On June 15, Greenberg informed his partners that in the first quarter of 1979, the firm had generated revenue of $51.6 million, or 2.1 percent of Wall Street's revenues, and pretax income of $11.3 million, which was nearly 5 percent of the pretax profits for the entire industry. The message was clear: The firm's tight lid on expenses had enabled Bear Stearns to be relatively more profitable than its Wall Street peers, an achievement Greenberg wanted his team to repeat. “I would also like to add that the last three weeks have been a thing of beauty,” he wrote. “Every department is really boiling and some of the new people that we have taken on are starting to make real contributions.
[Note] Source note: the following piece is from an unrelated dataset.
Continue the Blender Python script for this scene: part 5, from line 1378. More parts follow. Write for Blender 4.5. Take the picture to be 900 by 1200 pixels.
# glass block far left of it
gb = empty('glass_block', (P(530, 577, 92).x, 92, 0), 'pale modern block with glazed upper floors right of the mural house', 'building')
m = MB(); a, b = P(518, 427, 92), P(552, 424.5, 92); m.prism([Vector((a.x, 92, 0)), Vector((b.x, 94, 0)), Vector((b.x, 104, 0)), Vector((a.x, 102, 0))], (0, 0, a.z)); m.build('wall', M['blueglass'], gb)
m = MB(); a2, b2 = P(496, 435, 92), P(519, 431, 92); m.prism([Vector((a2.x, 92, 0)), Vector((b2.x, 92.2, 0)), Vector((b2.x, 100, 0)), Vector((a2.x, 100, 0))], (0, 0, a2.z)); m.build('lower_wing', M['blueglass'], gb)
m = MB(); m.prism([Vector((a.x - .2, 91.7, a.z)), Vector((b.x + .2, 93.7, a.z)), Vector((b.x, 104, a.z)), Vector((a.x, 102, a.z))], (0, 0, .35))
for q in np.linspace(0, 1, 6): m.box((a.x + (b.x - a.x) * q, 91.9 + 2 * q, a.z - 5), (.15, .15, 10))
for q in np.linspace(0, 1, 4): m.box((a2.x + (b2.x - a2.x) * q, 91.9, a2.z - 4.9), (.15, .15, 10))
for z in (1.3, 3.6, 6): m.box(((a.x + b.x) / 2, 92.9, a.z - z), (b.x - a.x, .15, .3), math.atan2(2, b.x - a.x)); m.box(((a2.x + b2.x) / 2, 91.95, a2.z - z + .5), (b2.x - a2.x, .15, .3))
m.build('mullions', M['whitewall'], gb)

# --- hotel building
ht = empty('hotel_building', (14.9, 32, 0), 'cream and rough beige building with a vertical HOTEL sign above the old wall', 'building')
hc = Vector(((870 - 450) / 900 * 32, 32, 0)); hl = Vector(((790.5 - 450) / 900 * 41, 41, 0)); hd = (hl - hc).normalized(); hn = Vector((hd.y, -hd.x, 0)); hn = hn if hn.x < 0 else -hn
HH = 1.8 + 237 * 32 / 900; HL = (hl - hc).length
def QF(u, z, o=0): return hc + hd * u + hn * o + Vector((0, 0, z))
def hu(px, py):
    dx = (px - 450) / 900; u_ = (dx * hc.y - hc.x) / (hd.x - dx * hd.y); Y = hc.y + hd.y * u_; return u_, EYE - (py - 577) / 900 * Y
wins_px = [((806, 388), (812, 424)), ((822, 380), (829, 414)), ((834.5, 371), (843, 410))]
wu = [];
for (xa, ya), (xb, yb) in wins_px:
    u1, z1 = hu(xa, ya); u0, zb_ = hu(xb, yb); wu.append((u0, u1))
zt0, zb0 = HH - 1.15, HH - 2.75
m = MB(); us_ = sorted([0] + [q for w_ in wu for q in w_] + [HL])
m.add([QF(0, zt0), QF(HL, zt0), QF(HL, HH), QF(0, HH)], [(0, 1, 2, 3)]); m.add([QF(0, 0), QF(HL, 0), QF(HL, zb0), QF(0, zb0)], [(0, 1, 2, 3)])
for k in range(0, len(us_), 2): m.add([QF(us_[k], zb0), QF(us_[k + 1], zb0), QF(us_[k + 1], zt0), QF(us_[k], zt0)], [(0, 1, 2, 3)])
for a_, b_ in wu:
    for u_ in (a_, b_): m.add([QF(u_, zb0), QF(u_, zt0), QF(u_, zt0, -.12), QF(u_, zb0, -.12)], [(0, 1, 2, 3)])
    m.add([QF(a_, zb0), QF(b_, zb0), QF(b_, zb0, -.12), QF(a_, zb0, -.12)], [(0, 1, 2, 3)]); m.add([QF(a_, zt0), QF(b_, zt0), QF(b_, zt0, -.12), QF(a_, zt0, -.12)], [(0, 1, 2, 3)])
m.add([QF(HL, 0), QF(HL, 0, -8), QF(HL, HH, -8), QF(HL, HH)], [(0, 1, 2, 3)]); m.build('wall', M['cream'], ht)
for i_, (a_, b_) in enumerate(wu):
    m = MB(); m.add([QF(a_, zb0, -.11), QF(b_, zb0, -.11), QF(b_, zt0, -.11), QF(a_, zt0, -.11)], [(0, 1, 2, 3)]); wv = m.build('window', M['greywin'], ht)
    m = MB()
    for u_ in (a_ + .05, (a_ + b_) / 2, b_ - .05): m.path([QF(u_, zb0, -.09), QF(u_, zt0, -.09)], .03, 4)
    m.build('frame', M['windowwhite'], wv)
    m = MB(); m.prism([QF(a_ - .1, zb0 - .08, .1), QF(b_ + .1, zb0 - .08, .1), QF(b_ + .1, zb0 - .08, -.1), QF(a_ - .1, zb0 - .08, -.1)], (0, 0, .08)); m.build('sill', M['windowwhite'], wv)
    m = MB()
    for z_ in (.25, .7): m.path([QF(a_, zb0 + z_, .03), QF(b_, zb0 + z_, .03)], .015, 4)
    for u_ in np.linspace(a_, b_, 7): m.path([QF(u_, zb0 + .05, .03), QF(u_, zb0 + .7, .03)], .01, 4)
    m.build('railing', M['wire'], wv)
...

Because of this good news, I think it is time for us once again to spend some time reading the works of, and reflecting on the thoughts of, Haimchinkel Malintz Anaynikal.” On January 30, 1980, Greenberg was again happy to report good news about the firm's financial results. “Some of the things that have happened to us have been due to our own efforts, but equally, some of our good fortune of late has been due to luck,” he wrote. “I have been around long enough to know that shoe usually falls on your head when you least expect it.” He then quoted Haimchinkel Malintz Anaynikal's observations from his March 1979 memo.
On May 28, he reported that May 1980 “appears to be the best month in the history of Bear Stearns” but that “before we get carried away, there is one thing that I do want to emphasize. We are working with more capital than ever before, so if every month is not a record-breaker,
we are probably getting lazy. We have plenty of room for improvement and there are still a number of leaks in the dike. In fact, the only area that I think is running at 100% efficiency is the error account. I implore our partners who supervise salesmen to increase their suveillance of all personnel. I want all partners in the trading area to pay particular attention that our positions do not increase dramatically in size and that we continue to assiduously follow the rules of Haimchinkel Malintz Anaynikal in the area of loss-taking, freshness of positions and body perfume…. It is up to all of us to fight our unrelenting enemies—complacency, over-confidence and conceit.” On October 17, he informed his partners that the day had been the biggest in the history of Bear Stearns, by 20 percent, in terms of “number of tickets and overall commission revenues.” He then reminded everyone that the “philosophy and works” of Haimchinkel Malintz Anaynikal were must reading for everyone at the firm.